South African Zulu leader and key figure in helping end apartheid Mangosuthu Buthelezi has died at age 95.
Mangosuthu Buthelezi, a towering figure in South African politics and outspoken Zulu chief, has died at the age of 95.
During the racist apartheid regime, he founded the Zulu Inkatha [Freedom] party after becoming disillusioned with the African National Congress (ANC).
Thousands were killed in clashes between supporters of the two parties in the early 1990s.
But he was later welcomed back into the fold, serving as President Nelson Mandela’s minister of home affairs.
Chief Buthelezi was a shrewd but controversial politician, who disagreed with the ANC’s tactics of armed action against white-minority rule and trod a moderate path as leader of an ethnic-Zulu homeland.
He was opposed to international sanctions on South Africa, arguing that they would only harm the country’s black majority.
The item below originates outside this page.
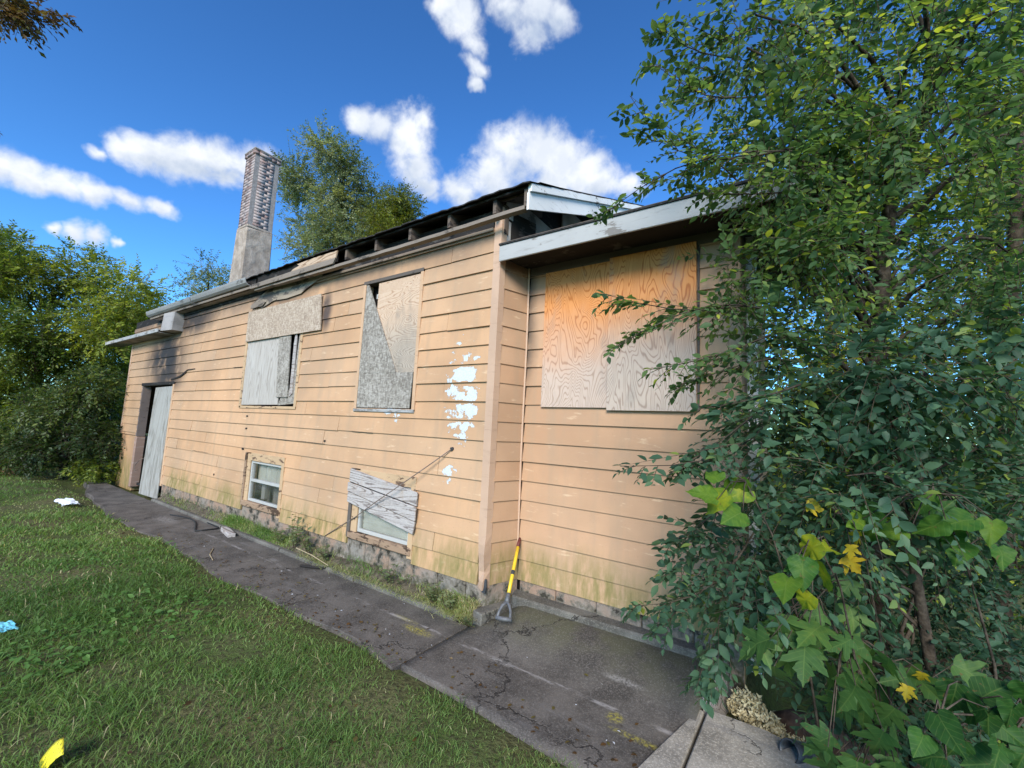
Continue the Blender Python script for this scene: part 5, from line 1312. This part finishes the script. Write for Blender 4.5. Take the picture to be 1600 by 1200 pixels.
def weed(x, y, n, h, tint, label, lsz=.05):
    root = empty('tall_weed', (x, y, .05), label, 'weed', 'weeds at the wall foot')
    mb = MB(); Ls = []
    for i in range(n):
        a = np.array([x + rng.normal(0, .03), y + rng.normal(0, .015), .05]); hh = h * rng.uniform(.6, 1.1)
        b = a + np.array([rng.normal(0, .10), -abs(rng.normal(.06, .04)), hh])
        lp = limb_pts(a, b, 0, 4); mb.tube([tuple(q) for q in lp], [.004, .003, .0025, .0015], 4, caps=False)
        S = 9; f = np.linspace(.2, 1, S)
        base = a + (b - a) * f[:, None]
        ang_ = np.arange(S) * 2.4
        ax = np.stack([np.cos(ang_), np.sin(ang_) * .8 - .2, np.full(S, .35)], 1)
        Ls.append(scatter(LEAF_NEAR, base, ax, np.array([0, 0, 1.]) + rng.normal(0, .2, (S, 3)), lsz * rng.uniform(.7, 1.2, S), tint + rng.normal(0, .1, S)))
    mb.build('stem', MT['twig'], root)
    Vv, Tt, Aa = cat(Ls)
    big_mesh('leaves', Vv, Tt, MT['leaf_poplar'], root, Aa)
weed(-5.55, 3.16, 5, .42, .55, 'tall grey-green weed between the two basement windows', .085)
weed(-5.15, 3.15, 5, .34, .5, 'leafy weed where the slanting cable meets the ground', .085)
weed(-5.85, 3.15, 4, .24, .45, 'short weed just right of the small basement window', .07)
weed(-4.75, 3.14, 4, .20, .35, 'low weed left of the plank-covered window', .06)
weed(-3.6, 3.15, 5, .22, .4, 'low weed under the plank-covered window', .06)
weed(-2.95, 3.12, 6, .22, .55, 'bushy grey weed left of the house corner', .055)
weed(-2.7, 3.10, 5, .18, .6, 'small wiry weed right at the house corner', .045)
weed(-2.36, 2.98, 3, .09, .2, 'tiny green sprout on the walk by the house corner', .04)

# ------------------------------------------------------------------ small things
sh = empty('broken_shovel', (-2.12, 3.22, .08), 'broken shovel with yellow shaft leaning D-grip down in the porch corner', 'shovel')
zg = float(apron_h(-2.12, 3.2))
a = Vector((-2.135, 3.20, zg + .19)); b = Vector((-2.275, 3.55, .62))
dv = (b - a).normalized()
MB().tube([a, a.lerp(b, .33), a.lerp(b, .66), b], .0165, 12).build('shaft', MT['yellow'], sh, smooth=True)
MB().tube([a.lerp(b, .42), a.lerp(b, .50)], .0172, 12).build('shaft_label', MT['black_plastic'], sh)
MB().tube([b - dv * .01, b + dv * .04, b + dv * .09], [.019, .017, .012], 10).build('ferrule', MT['rust_red'], sh, smooth=True)
grip = MB()
sd_ = Vector((.93, .36, 0)).normalized(); dn = -dv
base = a + dn * .0
grip.tube([a + dv * .04, a, a + dn * .04], [.019, .021, .022], 10)
for s_ in (-1, 1):
    grip.tube([a + dn * .03, a + dn * .07 + sd_ * s_ * .032, a + dn * .12 + sd_ * s_ * .050, a + dn * .175 + sd_ * s_ * .055], [.014, .013, .012, .014], 8)
grip.tube([a + dn * .175 - sd_ * .068, a + dn * .178, a + dn * .175 + sd_ * .068], [.016, .018, .016], 10)
grip.build('d_grip', MT['grip_grey'], sh, smooth=True)

cb = empty('cable', (-2.926, YA - .02, 1.51), 'thin brown cable slanting from a hole in the siding down to the weeds', 'cable')
pts = []
for i in range(15):
    t = i / 14
    x = -2.926 + (-4.95 + 2.926) * t; z = 1.51 + (.30 - 1.51) * t - .07 * math.sin(math.pi * min(1, t * 1.1)) * (1 - t) - .05 * math.sin(math.pi * t) * .3
    pts.append((x, YA - .03 - .10 * math.sin(math.pi * min(1, t * 1.4)) , z))
MB().tube(pts, .0055, 7).build('cable_run', MT['wire'], cb, smooth=True)
MB().tube([(-2.926, YA - .03, 1.512), (-2.92, YA + .0, 1.515)], [.02, .022], 9).build('grommet', MT['black_plastic'], cb)

pts = [(-8.9 + .12 * i, 2.86 + .13 * math.sin(i * .32) - .004 * i, .014) for i in range(13)] + [(-7.40, 3.0, .014), (-7.5, 3.04, .014), (-7.9, 3.05, .014)]
tag(MB().tube(pts, .010, 6).build('black_hose', MT['black_wire'], None, smooth=True), 'thin black cable looped on the far part of the walk', 'cable')
tag(MB().hexa([(-7.25, 2.98, .0), (-6.80, 2.90, .0), (-6.77, 2.99, .0), (-7.22, 3.07, .0), (-7.25, 2.98, .065), (-6.80, 2.90, .055), (-6.77, 2.99, .055), (-7.22, 3.07, .065)]).build('wood_offcut', MT['plank'], None, bevel=.005),
    'grey wood offcut lying on the walk below the small basement window', 'wood scrap')
tag(MB().tube([(-4.92, 2.92, .016), (-4.72, 3.0, .02), (-4.55, 3.09, .026)], [.014, .016, .012], 6).build('charred_stick', MT['char'], None),
    'short black charred stick on the walk below the weeds', 'stick')
tag(MB().tube([(-6.35, 2.55, .012), (-6.1, 2.42, .014), (-5.85, 2.36, .012)], [.006, .006, .004], 5).build('dry_twig', MT['dead_stem'], None),
    'pale dry twig lying across the walk at the grass edge', 'twig')
tag(MB().tube([(-5.35, 3.10, .10), (-4.95, 3.07, .10), (-4.55, 3.04, .07)], [.007, .007, .005], 5).build('dead_stalk', MT['dead_stem'], None),
    'long pale dead stalk lying on the kerb by the weeds', 'stalk')

def crumple(name, cx, cy, cz, sx, sy, sz, mat, label, cat_, seed):
    r = np.random.default_rng(seed); n = 12; m_ = 9
    vs, fs = [], []
    for i in range(n):
        for j in range(m_):
            u, v = i / (n - 1) - .5, j / (m_ - 1) - .5
            k_ = 1 - .3 * r.random() * (abs(u) > .45 or abs(v) > .45)
            vs.append((cx + u * sx * k_, cy + v * sy * k_, cz + sz * (.3 + .7 * r.random()) * (1 - 1.5 * u * u - 1.5 * v * v)))
    for i in range(n - 1):
        for j in range(m_ - 1):
            a_ = i * m_ + j
            fs.append((a_, a_ + m_, a_ + m_ + 1, a_ + 1))
    o = MB().add(vs, fs).build(name, mat, None)
    s_ = o.modifiers.new('t', 'SOLIDIFY'); s_.thickness = .004
    return tag(o, label, cat_)
crumple('plastic_bag', -10.75, 1.92, .06, .75, .26, .08, MT['litter_white'], 'crumpled white plastic bag on the grass near the far walk', 'bag', 1)
crumple('card_scrap', -5.06, .67, .05, .24, .12, .03, MT['litter_blue'], 'turquoise card scrap in the grass at the left edge', 'litter', 2)
th = empty('yellow_tag', (-3.05, .66, .08), 'yellow printed tag sticking up in the grass at the bottom left', 'tag')
vs = []; fs = []
for i in range(7):
    t = i / 6; zz = .03 + .095 * math.sin(t * 1.5); bend = .16 * t
    for j in range(4):
        s_ = (j / 3 - .5) * .14
        vs.append((-3.03 + bend * .30 + s_ * .95, .57 + bend * .40 - s_ * .35 + .01 * j, zz + .012 * math.sin(j * 1.8)))
for i in range(6):
    for j in range(3):
        a_ = i * 4 + j; fs.append((a_, a_ + 1, a_ + 5, a_ + 4))
o = MB().add(vs, fs).build('tag_sheet', MT['tag_yellow'], th, smooth=True)
o.modifiers.new('t', 'SOLIDIFY').thickness = .003
# crumbs of paint and leaf litter on the walk
chips = []
for i in range(36):
    x = random.uniform(-7.5, -.8); y = random.uniform(2.4, 3.0); z = (float(apron_h(x, y)) if x > -2.43 else .008) + .003; s_ = random.uniform(.006, .018); a_ = random.uniform(0, 6.28)
    chips.append((x, y, z, s_, a_))
c = np.array(chips)
lv = scatter(LEAF_FAR, c[:, :3], np.stack([np.cos(c[:, 4]), np.sin(c[:, 4]), 0 * c[:, 4] + .1], 1), np.tile([0, 0, 1.], (len(c), 1)) + rng.normal(0, .2, (len(c), 3)), c[:, 3] * 1.6, rng.random(len(c)))
tag(big_mesh('paint_chips', lv[0], lv[1], MT['litter_white'], None), 'tiny pale paint chips scattered over the dark walk', 'debris', kind='stuff')
nl = 260
P = np.stack([rng.uniform(-8, -.7, nl), 2.28 + np.abs(rng.normal(0, .22, nl)), np.zeros(nl)], 1)
P[:, 2] = np.where(P[:, 0] > -2.43, apron_h(P[:, 0], P[:, 1]), .008) + .006
a_ = rng.uniform(0, 6.28, nl)
lv = scatter(LEAF_NEAR, P, np.stack([np.cos(a_), np.sin(a_), .1 + 0 * a_], 1), np.array([0, 0, 1.]) + rng.normal(0, .3, (nl, 3)), rng.uniform(.02, .04, nl), rng.random(nl))
tag(big_mesh('fallen_leaves', lv[0], lv[1], MT['leaf_brown'], None, lv[2]), 'small brown fallen leaves along the grass side of the walk', 'leaves', kind='stuff')

nl = 200
Pl = np.stack([rng.uniform(-9, .6, nl), rng.uniform(-1.0, 2.2, nl), np.zeros(nl)], 1); Pl[:, 2] = lawn_h(Pl[:, 0], Pl[:, 1]) + rng.uniform(.03, .06, nl)
a_ = rng.uniform(0, 6.28, nl)
lv = scatter(LEAF_NEAR, Pl, np.stack([np.cos(a_), np.sin(a_), .1 + 0 * a_], 1), np.array([0, 0, 1.]) + rng.normal(0, .45, (nl, 3)), rng.uniform(.025, .05, nl), rng.random(nl))
tag(big_mesh('lawn_leaf_litter', lv[0], lv[1], MT['leaf_brown'], None, lv[2]), 'dead brown leaves caught in the lawn grass', 'leaves', kind='stuff')

# sunken corner: upright plank edge, dry flower heads, log, pipe
tag(MB().hexa([(-.53, 3.14, -.3), (-.49, 3.12, -.3), (-.40, 3.78, -.3), (-.45, 3.80, -.3), (-.56, 3.16, .085), (-.515, 3.14, .085), (-.43, 3.78, .12), (-.48, 3.80, .12)]).build('edging_plank', MT['plank'], None, bevel=.004),
    'weathered plank on edge holding the apron beside the sunken corner', 'plank')
def dry_head(cx, cy, cz, r, n, label):
    root = empty('dried_flower_head', (cx, cy, cz - r), label, 'dried plant', 'dried flower heads by the plank')
    u = nrm(rng.normal(0, 1, (n, 3))); P = np.array([cx, cy, cz]) + u * r * (.6 + .4 * rng.random((n, 1))) * np.array([1, 1, .8])
    lv = scatter(LEAF_FAR, P, rng.normal(0, 1, (n, 3)), u + rng.normal(0, .6, (n, 3)), rng.uniform(.018, .036, n), rng.random(n))
    big_mesh('bracts', lv[0], lv[1], MT['dry_tan'], root)
    MB().tube([(cx, cy, cz - r * 1.6 - .1), (cx + .01, cy, cz - r), (cx, cy, cz)], [.008, .007, .005], 5).build('stalk', MT['dead_stem'], root)
dry_head(-.33, 3.42, -.02, .115, 900, 'pale tan dried flower head next to the plank')
dry_head(-.21, 3.36, -.06, .10, 800, 'pale tan dried flower head in the middle behind the pale slab')
dry_head(-.06, 3.26, -.08, .085, 600, 'brownish dried flower head nearest the black pipe')
lg = MB().tube([(-.18, 3.60, -.16), (-.05, 3.56, -.10), (.12, 3.50, -.08), (.30, 3.42, -.12)], [.07, .10, .10, .07], 12)
tag(lg.build('rotten_log', MT['log'], None, smooth=True), 'rounded dark brown log behind the dried flower heads', 'log')
pp = MB()
n = 16
pr_ = [(.058, 0), (.062, .01), (.058, .02), (.062, .03), (.058, .04), (.062, .05), (.058, .06), (.062, .07), (.058, .08), (.062, .09), (.058, .14), (.050, .14), (.050, .0)]
ax_ = Vector((-.55, -.75, .36)).normalized(); u_ = ax_.cross(Vector((0, 0, 1))).normalized(); w_ = ax_.cross(u_)
o_ = Vector((-.04, 3.02, .04))
vs = []; fs = []
for r_, t_ in pr_:
    for k_ in range(n):
        an = 2 * math.pi * k_ / n
        vs.append(o_ + ax_ * (t_ - .06) + (u_ * math.cos(an) + w_ * math.sin(an)) * r_)
m_ = len(pr_)
for i in range(m_):
    for k_ in range(n):
        a1 = i * n + k_; b1 = i * n + (k_ + 1) % n; c1 = ((i + 1) % m_) * n + (k_ + 1) % n; d1 = ((i + 1) % m_) * n + k_
        fs.append((a1, b1, c1, d1))
tag(pp.add(vs, fs).build('drain_pipe', MT['black_plastic'], None, smooth=True), 'open end of a black corrugated drain pipe by the pale slab', 'pipe')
Buthelezi was a key figure in ending apartheid, not only as ancestral leader of the Zulu nation, the largest ethnic group in South Africa, but also as elected leader of the (at the time) KwaZulu bantustan homeland. Both he and his Inkatha Freedom Party were strongly pro-Western, pro-capitalist and anticommunist, as opposed to the ANC, who were unabashed allies of the South African Communist Party. The ANC itself was riddled with communist sympathizers, including Mandela’s wife Winnie, who was a real piece of work, and who advocated “necklacing” ANC’s political opponents by setting fire to gasoline-filled tires around their neck.
Despite this, Buthelezi insisted that Nelson Mandela’s release was a precondiction for a political solution in South Africa.
For decades, the Soviet Union had been funding communist revolutionary organizations around the world, the economic strain of which was one of the many factors (along with communism’s horrible economic inefficiency and low oil prices) that forced Soviet leader Mikhail Gorbachev to institute perestroika and glasnost. Those dire economic straits meant the Soviets could no longer afford to fund their “franchise for totalitarianism” program for communist parties in Africa and elsewhere.
The combination of Soviet bankruptcy, Buthelezi’s insistence on a peaceful, democratic and capitalistic post-apartheid South Africa, Nelson Mandela’s moderation, and South African President F. W. de Klerk belief that apartheid was unsustainable all came together to allow South Africa a peaceful transition to majority rule.
For all the troubles South Africa has experienced over the last 40 years, it has fared far better than the like of Zimbabwe, Mozambique or Angola, and Buthelezi’s influence was a big factor in making South Africa’s transition a peaceful one.
I met Buthelezi at a 1987 Dallas-area conference put on by the Landrum Society, a conservative group founded (I think) by Dallas Morning News columnist William Murchison. Buthelezi struck me as a smart, dignified man.
In addition to his political work, he also got to play his own ancestor in the classic film Zulu. How cool is that?